The literary sense is more helpful when you are considering the story you’re writing and the art you’re creating. Markets change constantly. Literary terms only evolve and they provide you with a roadmap of what to look for, and even ideas for resources to consult.
This becomes even more important when you write romances because, as you can see from the definition, romances and novels were originally, and still are to an extent, two separate art forms with a common literary root.
Consider early medieval romances and their similarity to fantasy romances or even romantic fantasies. Now, if you are stuck and you’re trying to write either genre, you have resources to look and find out how other writers dealt with the same issues. Chrétien de Troyes may seem outdated for the 21st century, but if you scrape away some of the trappings, you’ll find attitudes that are surprisingly modern, such as the inevitability of love and the importance of individual morality.

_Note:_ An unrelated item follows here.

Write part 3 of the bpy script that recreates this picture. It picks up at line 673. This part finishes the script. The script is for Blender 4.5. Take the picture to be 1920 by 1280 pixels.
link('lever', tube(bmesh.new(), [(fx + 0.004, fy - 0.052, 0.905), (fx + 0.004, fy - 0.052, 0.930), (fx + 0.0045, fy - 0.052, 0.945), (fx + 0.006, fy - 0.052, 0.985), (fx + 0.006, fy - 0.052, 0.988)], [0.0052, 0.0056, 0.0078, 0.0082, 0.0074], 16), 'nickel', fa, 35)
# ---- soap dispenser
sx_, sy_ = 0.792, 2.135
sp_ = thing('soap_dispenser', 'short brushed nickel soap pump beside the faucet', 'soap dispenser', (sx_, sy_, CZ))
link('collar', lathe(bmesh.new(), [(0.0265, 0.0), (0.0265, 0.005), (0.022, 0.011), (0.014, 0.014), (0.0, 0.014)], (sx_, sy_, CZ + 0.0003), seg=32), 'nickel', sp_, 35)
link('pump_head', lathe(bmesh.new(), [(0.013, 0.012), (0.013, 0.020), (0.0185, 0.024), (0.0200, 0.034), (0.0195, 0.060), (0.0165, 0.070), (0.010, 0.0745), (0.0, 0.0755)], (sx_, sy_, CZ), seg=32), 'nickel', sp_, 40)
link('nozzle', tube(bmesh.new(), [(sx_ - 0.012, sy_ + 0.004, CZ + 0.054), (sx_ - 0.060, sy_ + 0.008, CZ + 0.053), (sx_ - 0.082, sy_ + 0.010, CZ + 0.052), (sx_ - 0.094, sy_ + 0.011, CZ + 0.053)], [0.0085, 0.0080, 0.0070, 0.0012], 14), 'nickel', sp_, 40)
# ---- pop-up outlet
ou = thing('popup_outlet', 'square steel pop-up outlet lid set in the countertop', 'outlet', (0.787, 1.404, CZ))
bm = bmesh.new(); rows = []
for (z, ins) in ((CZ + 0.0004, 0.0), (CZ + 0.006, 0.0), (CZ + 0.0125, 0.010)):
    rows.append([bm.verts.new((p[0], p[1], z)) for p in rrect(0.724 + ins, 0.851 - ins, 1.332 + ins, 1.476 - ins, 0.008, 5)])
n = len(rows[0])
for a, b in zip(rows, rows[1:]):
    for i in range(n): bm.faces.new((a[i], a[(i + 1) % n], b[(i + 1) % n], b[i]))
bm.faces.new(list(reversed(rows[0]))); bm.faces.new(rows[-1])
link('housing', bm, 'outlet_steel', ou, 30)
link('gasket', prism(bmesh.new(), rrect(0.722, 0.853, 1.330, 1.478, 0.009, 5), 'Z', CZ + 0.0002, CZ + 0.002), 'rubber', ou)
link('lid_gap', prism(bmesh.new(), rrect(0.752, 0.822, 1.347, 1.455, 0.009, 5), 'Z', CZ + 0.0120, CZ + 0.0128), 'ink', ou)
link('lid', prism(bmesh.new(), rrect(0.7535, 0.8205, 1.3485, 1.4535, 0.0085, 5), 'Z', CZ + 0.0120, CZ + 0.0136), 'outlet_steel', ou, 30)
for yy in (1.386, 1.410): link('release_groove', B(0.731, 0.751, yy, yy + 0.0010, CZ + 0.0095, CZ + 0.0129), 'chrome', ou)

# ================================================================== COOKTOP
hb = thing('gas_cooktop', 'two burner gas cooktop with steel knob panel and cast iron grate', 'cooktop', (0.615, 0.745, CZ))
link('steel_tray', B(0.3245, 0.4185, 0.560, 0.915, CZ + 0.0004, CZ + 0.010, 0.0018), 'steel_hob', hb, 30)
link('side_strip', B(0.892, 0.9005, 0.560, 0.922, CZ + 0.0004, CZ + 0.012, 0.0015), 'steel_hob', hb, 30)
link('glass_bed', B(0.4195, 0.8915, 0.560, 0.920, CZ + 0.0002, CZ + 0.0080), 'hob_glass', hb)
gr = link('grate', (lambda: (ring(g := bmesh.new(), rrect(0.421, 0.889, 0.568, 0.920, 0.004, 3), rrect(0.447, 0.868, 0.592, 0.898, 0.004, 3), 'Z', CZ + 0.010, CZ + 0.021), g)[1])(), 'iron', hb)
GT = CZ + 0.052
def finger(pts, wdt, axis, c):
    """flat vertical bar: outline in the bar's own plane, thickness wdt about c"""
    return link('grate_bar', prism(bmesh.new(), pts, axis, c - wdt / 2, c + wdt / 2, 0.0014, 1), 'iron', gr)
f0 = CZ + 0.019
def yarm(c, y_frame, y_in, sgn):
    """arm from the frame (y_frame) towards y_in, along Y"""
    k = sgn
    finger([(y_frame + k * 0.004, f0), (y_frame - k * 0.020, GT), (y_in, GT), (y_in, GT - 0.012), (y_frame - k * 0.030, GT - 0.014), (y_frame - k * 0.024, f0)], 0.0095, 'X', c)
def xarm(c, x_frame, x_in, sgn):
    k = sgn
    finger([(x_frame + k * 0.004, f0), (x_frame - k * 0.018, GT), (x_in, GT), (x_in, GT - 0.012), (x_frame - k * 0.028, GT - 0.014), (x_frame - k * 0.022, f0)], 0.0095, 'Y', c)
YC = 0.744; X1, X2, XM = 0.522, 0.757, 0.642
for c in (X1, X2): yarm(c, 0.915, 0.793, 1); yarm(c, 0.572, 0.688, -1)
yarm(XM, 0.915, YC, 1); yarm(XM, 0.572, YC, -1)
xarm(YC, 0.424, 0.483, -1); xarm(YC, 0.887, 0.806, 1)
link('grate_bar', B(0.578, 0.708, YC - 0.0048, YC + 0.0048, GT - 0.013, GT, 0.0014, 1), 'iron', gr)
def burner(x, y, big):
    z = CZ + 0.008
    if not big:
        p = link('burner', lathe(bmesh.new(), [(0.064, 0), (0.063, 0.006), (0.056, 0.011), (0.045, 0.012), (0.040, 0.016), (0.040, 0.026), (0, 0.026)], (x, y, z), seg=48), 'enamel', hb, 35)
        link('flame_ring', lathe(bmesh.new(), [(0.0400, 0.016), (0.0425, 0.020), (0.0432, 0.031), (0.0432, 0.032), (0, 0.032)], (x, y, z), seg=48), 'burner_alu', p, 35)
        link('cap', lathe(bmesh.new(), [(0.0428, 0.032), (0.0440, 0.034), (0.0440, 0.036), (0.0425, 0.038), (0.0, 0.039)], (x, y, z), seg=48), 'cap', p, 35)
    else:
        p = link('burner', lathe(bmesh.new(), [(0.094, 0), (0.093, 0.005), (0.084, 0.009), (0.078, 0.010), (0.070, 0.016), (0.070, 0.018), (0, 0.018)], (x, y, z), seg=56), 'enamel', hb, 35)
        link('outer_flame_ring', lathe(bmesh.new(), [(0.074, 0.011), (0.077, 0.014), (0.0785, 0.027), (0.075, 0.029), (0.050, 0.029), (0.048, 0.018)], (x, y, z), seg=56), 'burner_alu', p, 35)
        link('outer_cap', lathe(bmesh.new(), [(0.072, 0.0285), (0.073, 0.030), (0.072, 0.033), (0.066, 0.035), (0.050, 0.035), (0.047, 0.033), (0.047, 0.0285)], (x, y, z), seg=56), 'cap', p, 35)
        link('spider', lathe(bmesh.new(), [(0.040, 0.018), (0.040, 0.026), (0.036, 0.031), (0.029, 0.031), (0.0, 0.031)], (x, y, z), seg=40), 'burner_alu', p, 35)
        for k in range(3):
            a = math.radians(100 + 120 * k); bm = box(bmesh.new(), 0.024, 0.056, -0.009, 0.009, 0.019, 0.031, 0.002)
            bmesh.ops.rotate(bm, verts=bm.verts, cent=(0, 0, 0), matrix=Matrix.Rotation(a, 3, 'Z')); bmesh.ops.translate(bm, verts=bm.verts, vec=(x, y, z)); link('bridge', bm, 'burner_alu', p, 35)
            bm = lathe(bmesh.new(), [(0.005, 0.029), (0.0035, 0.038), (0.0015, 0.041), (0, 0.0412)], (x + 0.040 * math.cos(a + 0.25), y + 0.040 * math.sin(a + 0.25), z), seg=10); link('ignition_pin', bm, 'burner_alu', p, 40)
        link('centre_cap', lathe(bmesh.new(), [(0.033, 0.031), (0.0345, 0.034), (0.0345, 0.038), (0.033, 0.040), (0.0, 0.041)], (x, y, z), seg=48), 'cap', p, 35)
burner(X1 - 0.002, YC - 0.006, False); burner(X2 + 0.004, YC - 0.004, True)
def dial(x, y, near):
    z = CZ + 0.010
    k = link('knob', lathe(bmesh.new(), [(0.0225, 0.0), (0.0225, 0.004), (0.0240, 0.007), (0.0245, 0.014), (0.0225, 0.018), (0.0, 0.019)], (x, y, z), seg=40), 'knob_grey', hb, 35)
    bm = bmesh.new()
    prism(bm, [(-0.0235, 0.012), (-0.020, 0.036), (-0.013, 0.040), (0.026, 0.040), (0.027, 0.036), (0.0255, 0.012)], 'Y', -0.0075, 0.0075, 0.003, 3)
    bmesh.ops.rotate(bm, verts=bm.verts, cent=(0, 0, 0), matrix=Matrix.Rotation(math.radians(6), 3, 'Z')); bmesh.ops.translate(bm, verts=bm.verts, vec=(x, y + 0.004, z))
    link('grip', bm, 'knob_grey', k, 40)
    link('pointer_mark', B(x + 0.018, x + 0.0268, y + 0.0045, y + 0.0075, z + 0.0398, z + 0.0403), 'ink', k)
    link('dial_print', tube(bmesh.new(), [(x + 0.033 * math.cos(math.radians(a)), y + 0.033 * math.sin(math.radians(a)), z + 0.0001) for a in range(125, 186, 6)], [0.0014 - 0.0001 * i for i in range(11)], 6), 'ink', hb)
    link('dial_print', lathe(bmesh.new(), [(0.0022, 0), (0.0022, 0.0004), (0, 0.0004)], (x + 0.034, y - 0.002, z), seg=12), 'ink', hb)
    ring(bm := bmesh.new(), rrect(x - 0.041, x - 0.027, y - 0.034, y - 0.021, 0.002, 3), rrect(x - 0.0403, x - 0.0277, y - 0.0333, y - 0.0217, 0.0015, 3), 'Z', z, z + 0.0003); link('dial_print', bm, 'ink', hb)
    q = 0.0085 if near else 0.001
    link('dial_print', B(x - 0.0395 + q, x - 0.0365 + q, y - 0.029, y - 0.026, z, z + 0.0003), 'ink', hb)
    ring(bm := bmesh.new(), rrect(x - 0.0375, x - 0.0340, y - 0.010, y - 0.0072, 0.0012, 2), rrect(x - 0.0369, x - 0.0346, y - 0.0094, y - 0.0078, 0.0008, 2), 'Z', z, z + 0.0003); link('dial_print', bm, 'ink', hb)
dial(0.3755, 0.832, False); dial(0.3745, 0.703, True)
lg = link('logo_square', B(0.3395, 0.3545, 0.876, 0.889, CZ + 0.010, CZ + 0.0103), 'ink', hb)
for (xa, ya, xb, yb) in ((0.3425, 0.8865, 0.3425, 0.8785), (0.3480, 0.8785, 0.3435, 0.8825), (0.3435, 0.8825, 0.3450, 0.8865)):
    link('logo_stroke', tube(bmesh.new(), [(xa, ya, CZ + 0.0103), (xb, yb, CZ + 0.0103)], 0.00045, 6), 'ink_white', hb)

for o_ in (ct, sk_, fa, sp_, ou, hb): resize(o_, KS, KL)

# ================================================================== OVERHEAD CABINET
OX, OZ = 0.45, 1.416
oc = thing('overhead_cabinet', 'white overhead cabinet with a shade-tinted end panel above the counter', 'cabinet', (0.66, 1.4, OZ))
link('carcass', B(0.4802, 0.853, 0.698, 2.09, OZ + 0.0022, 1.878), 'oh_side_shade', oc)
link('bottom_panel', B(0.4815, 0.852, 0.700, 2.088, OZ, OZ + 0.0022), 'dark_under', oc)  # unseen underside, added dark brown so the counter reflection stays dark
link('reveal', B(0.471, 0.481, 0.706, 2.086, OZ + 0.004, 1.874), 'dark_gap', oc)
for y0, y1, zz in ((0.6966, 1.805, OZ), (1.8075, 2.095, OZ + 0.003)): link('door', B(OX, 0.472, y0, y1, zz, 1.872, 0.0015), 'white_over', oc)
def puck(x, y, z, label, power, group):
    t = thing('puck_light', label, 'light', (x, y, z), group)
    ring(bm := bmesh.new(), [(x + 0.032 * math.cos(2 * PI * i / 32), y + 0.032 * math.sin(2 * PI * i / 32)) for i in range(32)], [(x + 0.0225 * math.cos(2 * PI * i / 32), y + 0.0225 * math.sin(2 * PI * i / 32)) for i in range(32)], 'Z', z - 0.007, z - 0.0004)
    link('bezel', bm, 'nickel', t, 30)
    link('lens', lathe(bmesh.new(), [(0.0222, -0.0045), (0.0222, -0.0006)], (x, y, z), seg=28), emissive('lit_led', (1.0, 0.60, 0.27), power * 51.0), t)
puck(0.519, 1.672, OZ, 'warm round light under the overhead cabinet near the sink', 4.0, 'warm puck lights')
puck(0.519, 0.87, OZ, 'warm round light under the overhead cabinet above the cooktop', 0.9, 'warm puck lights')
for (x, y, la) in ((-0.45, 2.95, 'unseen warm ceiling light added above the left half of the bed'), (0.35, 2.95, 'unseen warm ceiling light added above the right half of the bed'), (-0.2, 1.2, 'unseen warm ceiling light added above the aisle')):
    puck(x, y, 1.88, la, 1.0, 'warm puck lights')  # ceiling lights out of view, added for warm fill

This may not seem very important—not when your ultimate goal is to sell books—but I would encourage you to not think so dismissively. Literary terms open up a whole new world of possibilities that you may not have otherwise considered for your writing. Romance novels can be other things. They can be a roman noir—which is basically what Dark Romance is. They can also be a “novel of manners” like Jane Austen or a “novel of incident” like one of Fanny Burney’s novels. But if you don’t spend some time with literary terms, there’s not much of a way you can learn this just from observing the market.
Emily Henry novels aren’t sold as “novels of manners” any more than Callie Hart’s are sold as roman noir, even if both writers fit into those categories fairly neatly.
Literary terms give you better language to describe your own writing and to interact with other people, especially critics, about it. The market will tell you what’s selling; literary terms will tell you what you’re writing—and knowing the difference makes you a more deliberate, more powerful author.
Works Cited
Harmon, William, and Hugh Holman. A Handbook to Literature. Prentice Hall, 2003.
Oxford American Dictionary and Language Guide. Oxford University Press, 1999.